統合方針の変更、不毛な機能比較、膨らむ統合費用など、メーカー含めた各社の思惑が語られます。2002年4月に向けた開発現場の様子は想像に難く、組織一丸ということの難しさを強く感じました。
成長とは何か
「あなたのために」は、確かに美徳です。
オーダーメイド、丁寧な気遣い、おもてなし精神は、システムの中にしっかりと織り込まれています。その結果、多くの点で人手が介在している状況が続いています。少子高齢化が進み、働き方の転換を迫られている昨今において、この美徳が「2025年の崖」を広げているように見えます。
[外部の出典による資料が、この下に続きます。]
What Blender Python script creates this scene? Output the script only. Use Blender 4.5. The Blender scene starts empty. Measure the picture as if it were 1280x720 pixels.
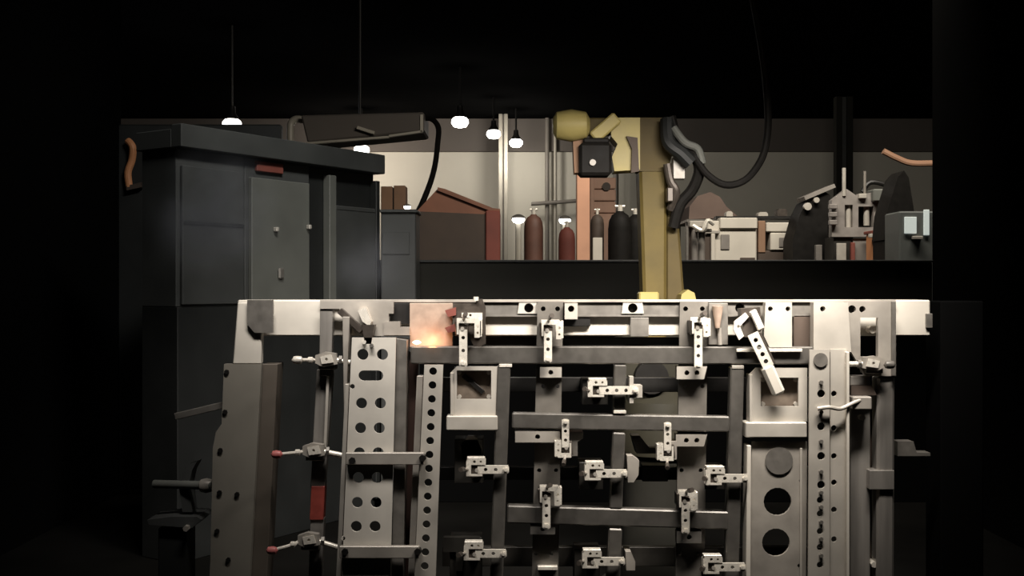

本書の最後で述べている文書には大変共感しました。このプロジェクトがもたらしたものは、システムだけではなく、人・組織の成長そのものです。これを教訓に携え、2025年の崖から更に先を見据えて、私自身も1つ1つの選択に努めようと感じました。
「人が育った」
みずほ銀行 システム統合 苦闘の19年史 「おわりに」より
みずほフィナンシャルグループの坂井辰史社長は、システム完全統合プロジェクトの成果についてこう述べた。取材に応じたみずほ幹部や現場のシステム担当者、プロジェクトを支えたITベンダーの幹部も同じ話をしていたのが印象的だ。